━━━━━ Data extract ━━━━━
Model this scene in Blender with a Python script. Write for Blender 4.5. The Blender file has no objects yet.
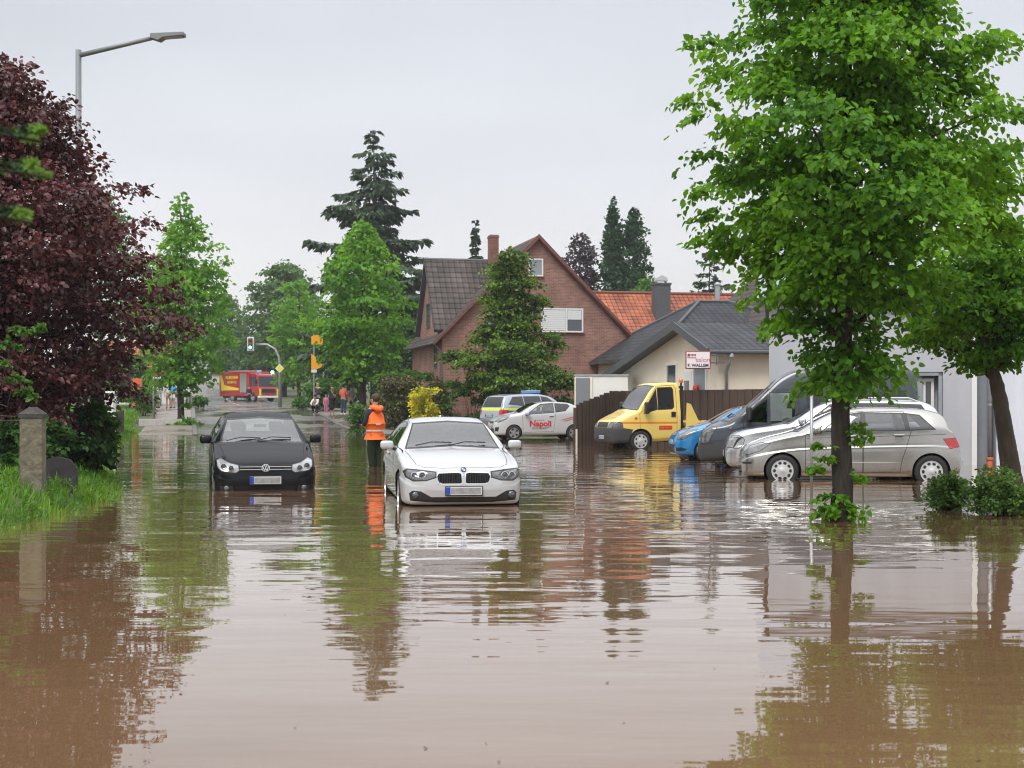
import bpy, bmesh, math, random
import numpy as np
from mathutils import Vector, Matrix
from math import sin, cos, pi, radians as R, atan2, sqrt

random.seed(7)
rng = np.random.default_rng(7)
SC = bpy.context.scene
COL = SC.collection

# ------------------------------------------------------------------ camera model
F = 1422.0            # focal length in pixels
HY = 400.0            # horizon row
CH = 1.53             # camera height above the water
ROAD = R(-12.8)       # road heading (from +Y, towards -X)
RU = Vector((sin(ROAD), cos(ROAD), 0))      # along the road
RV = Vector((cos(ROAD), -sin(ROAD), 0))     # to the right of the road

def at(px, d, z=0.0):
    return Vector(((px - 512) / F * d, d, z))
def zat(py, d):
    return CH - (py - HY) * d / F
def uv(u, v, z=0.0):
    p = RU * u + RV * v
    return Vector((p.x, p.y, z))
def on_plane(px, py, O, e):
    """pixel -> (distance along e, height) on the vertical plane through O along e"""
    k = (px - 512) / F
    t = (k * O.y - O.x) / (e.x - k * e.y)
    y = O.y + e.y * t
    return t, zat(py, y)

BANK = [(-40, -3.6), (14, -2.7), (16, -2.3), (17.2, -2.0), (19.5, -1.5), (22, -.95), (26, -.95), (34, -1.6), (56, -2.4), (64, -2.8), (200, -3.2)]
def bank_edge(u):
    for (a, za), (b, zb) in zip(BANK, BANK[1:]):
        if u <= b: return za + (zb - za) * max(0, (u - a) / (b - a))
    return BANK[-1][1]
def ground_z(x, y):
    u = RU.x * x + RU.y * y
    v = RV.x * x + RV.y * y
    ks = [(-40, -.30), (45, -.30), (60, -.12), (68, 0.0), (75, .12), (85, .55), (95, .85), (150, 1.35), (250, 4.7), (500, 14), (1500, 40), (4000, 60)]
    z = ks[-1][1]
    for (a, za), (b, zb) in zip(ks, ks[1:]):
        if u <= b:
            t = max(0, (u - a) / (b - a)); z = za + (zb - za) * t; break
    # grassy bank on the left
    edge = bank_edge(u)
    if u < 62:
        k = min(1, max(0, (edge - v + .35) / 1.3))
        z = z * (1 - k) + k * max(z, .12 + .22 * min(1, max(0, (edge - v) / 3)))
    # forecourt and gardens on the right
    if v > 10 and u < 90:
        k = min(1, (v - 10) / 2.0)
        t = min(1, max(0, (u - 30) / 34))
        z = z * (1 - k) + k * (-.14 + .16 * t * t * (3 - 2 * t) + max(0, u - 66) * .02)
    return z

# ------------------------------------------------------------------ materials
MATS = {}
def newmat(name):
    m = bpy.data.materials.new(name); m.use_nodes = True
    return m, m.node_tree, m.node_tree.nodes['Principled BSDF']

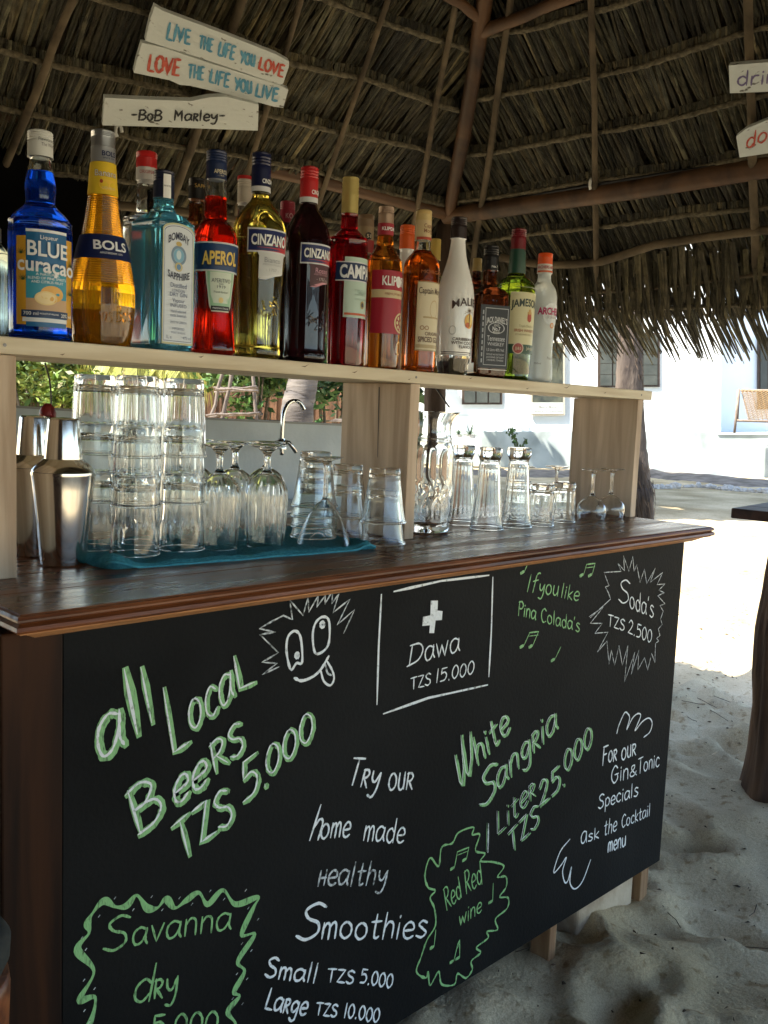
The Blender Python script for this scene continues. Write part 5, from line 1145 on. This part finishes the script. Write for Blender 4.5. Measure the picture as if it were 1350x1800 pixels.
# ---- 10 white
b = Bottle('opaque white coconut rum bottle with black cap', 796, YF, [(380, 14), (418, 14), (420, 12.5), (432, 13.5), (450, 16), (468, 20.5), (485, 25.5), (500, 29.5), (515, 32), (535, 33), (570, 32.5), (610, 31.5), (632, 30), (650, 27), (658, 25), (661, 23)], 42, group=SH, bodyx=794)
capped(b, 380, 418, plain('black brown cap', (.02, .012, .012), .35)); b.seg(418, 626, 'body', mat('white lacquered glass', (.82, .84, .84), .12, coat=.4)); b.seg(626.3, 661, 'base', glassm('pale base glass', (.75, .78, .78), .03))
b.patch(-45, 45, 620, 621.5, (.05, .04, .05), ny=1, name='printed_line'); b.patch(-45, 45, 623.5, 624.5, (.05, .04, .05), ny=1, name='printed_line')
b.text('MALIBU', 2, 532, 14, (.05, .03, .03), 62, bold=.008, arc=7); b.disc(4, 566, 10, 13, (.75, .42, .10)); b.disc(6, 563, 7, 9, (.80, .62, .2)); b.disc(1, 573, 5, 5, (.6, .15, .05))
for k in range(8):
    a = -3.3+k*.5; b.patch(0, 0, 0, 0, (.16, .10, .05), name='palm_print', rows=[(549+math.sin(a)*9*u+u*u*4, 4+math.cos(a)*12*u-1.3*(1-u*.8), 4+math.cos(a)*12*u+1.3*(1-u*.8)) for u in (0, .35, .7, 1)], nx_=1)
b.patch(3, 5, 550, 576, (.2, .1, .04), name='palm_print')
for s_, y in (('CARIBBEAN RUM', 598), ('WITH COCONUT', 604.5), ('FLAVOUR', 611)): b.text(s_, 2, y, 5, (.05, .03, .03), bold=.02)
b.disc(-26, 583, 6, 8, (.5, .52, .52), inner=.8)
# ---- 11 square whiskey
b = Bottle('square dark whiskey bottle with black label and black cap', 852, YF, [(430, 13), (474, 13.5), (476, 12), (498, 13), (504, 17), (512, 26), (520, 29), (530, 30), (655, 30), (660, 29.5), (664, 27)], 20, square=(.93, .93, R(-24), .030), group=SH, bodyx=852)
capped(b, 430, 474, plain('black cap', (.010, .010, .012), .3)); b.seg(474, 664, 'body', glassm('dark whiskey', (.14, .035, .012), .02, .75), seg=64); b.text('No.7', 3, 468, 4, WHT)
b.patch(-28, 28, 538, 648, (.020, .024, .030)); b.patch(-28, 27, 650, 651, WHT, ny=1, name='printed_line')
def frame(x0, x1, y0, y1, c):
    for r_ in ((x0, x1, y0, y0+1.1), (x0, x1, y1-1.1, y1), (x0, x0+1, y0, y1), (x1-1, x1, y0, y1)): b.patch(*r_, c, ny=1, nx_=4, name='printed_line')
frame(-19, 25, 543, 643, (.45, .47, .50)); b.text("JACK DANIEL'S", 3, 563, 10, (.68, .70, .72), 40, bold=.015, arc=3); b.disc(3, 578, 16, 10, (.5, .52, .55), inner=.88); b.text('OLD', 3, 573, 3.4, WHT); b.text('No.7', 3, 579, 7, (.7, .72, .74), 15, bold=.02); b.text('BRAND', 3, 585, 2.8, WHT)
for s_, y, h, w_ in (('Tennessee', 596, 9, 34), ('WHISKEY', 606, 6, 32), ('1,0 Litre 40% Vol.', 616, 5, 34), ('DISTILLED AND BOTTLED BY', 624, 3, 34), ('JACK DANIEL DISTILLERY', 629, 3, 34), ('LYNCHBURG, TENNESSEE', 634, 3, 32)): b.text(s_, 3, y, h, (.6, .62, .65), w_)
for k in range(9): b.patch(-24.5, -22, 548+k*10.5, 555+k*10.5, (.35, .37, .4), ny=1, nx_=2, name='printed_line')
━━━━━
### Given instruction
Search the preceding listing for the word "Blender" and pull out every line that holds it.

### Answer to this task
Model this scene in Blender with a Python script. Write for Blender 4.5. The Blender file has no objects yet.
The Blender Python script for this scene continues. Write part 5, from line 1145 on. This part finishes the script. Write for Blender 4.5. Measure the picture as if it were 1350x1800 pixels.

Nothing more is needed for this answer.